Sarah Louise – Earth Bow
Independent – 30 April 2021
Rural Appalachia resident Sarah Louise Henson‘s musical output has always been difficult to compare to other artists. Her two solo instrumental acoustic guitar albums, Field Guide and VDSQ Solo Acoustic Vol. 12 were beautiful explorations into fingerstyle twelve-string guitar, using original tunings and unusual picking patterns that unselfconsciously refused comparisons with other solo acoustic big hitters. Later work like Deeper Woods and even Nighttime Birds and Morning Stars did perhaps bring in more Appalachian elements and inched closer to her work with Sally Anne Morgan as House and Land, but the music still felt unique.
Earth Bow follows on from Nighttime Birds and parts of last year’s Earth and its Contents by crafting its sounds using electronically manipulated instruments and synthesisers, this time utilising a Roland SP-404SX sampler to create a multi-layered collage of sound foraged and created. Different to Nighttime Birds in particular however is the scope of Earth Bow; whereas the former was a focused and honed album, sleek and minimalist, Earth Bow eschews restraint and fully illustrates Sarah Louise’s statement as a musician preferring to ’embrace the interconnections of many’ scenes, rather than existing in just one.

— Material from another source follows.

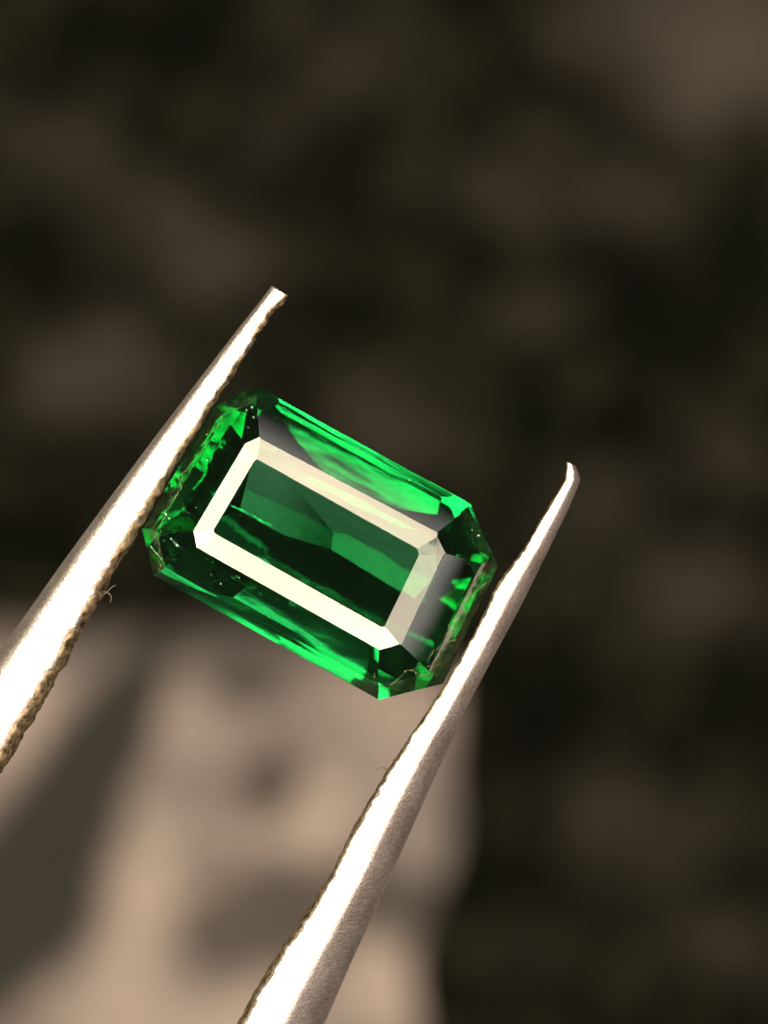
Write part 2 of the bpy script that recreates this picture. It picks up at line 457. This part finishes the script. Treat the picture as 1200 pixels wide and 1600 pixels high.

The result of her creative discoveries is an album of ten tracks woven together to exist as two suites. Although the sound throughout is diverse, immersive and sometimes intense and powerful, what shines through is Sarah’s unshakable belief in and love for our planet, which is the lifeblood of all of her music.
The vocals, which exist within the fibres of the arrangements as rhythms and refrains as well as narratives, evoke a sense of nature through descriptions like grass ‘sweet like cinnamon’ (Jewel of the Blueridge) as well as a timeless connectedness. Mossy Slope‘s ‘I lay on a mossy slope with tenderness, beside an oak’ demonstrates a surrender and dedication to nature, also coming through in Where the Owl Hums‘ repetition of ‘I lay my body’ while electronic fragments float around like blossoms or birds.
The beautiful Earth Wakes Up has our narrator espying a ‘deer at dusk, buzzard at dawn, big old frog singing in the pond’ while manipulated guitar helps a slow and meditative arrangement along. There are echoes of Sarah’s twelve-string acoustic music in Your Dreams, but conversely, Where Heron Fish at Dawn contains a more trance-like character, with throbbing bass and quick electronic percussion.
This splendid record is loaded with sound without feeling over-stuffed or self-indulgent. As I’m sure I’ve said before when talking about Sarah Louise’s music, although Earth Bow is an album crafted using electronic tools, there is something innately organic about it that benefits from its structure as a two part set. It is a multi-layered and textured musical experience that really could only have been made by Sarah Louise, but should be heard by everyone.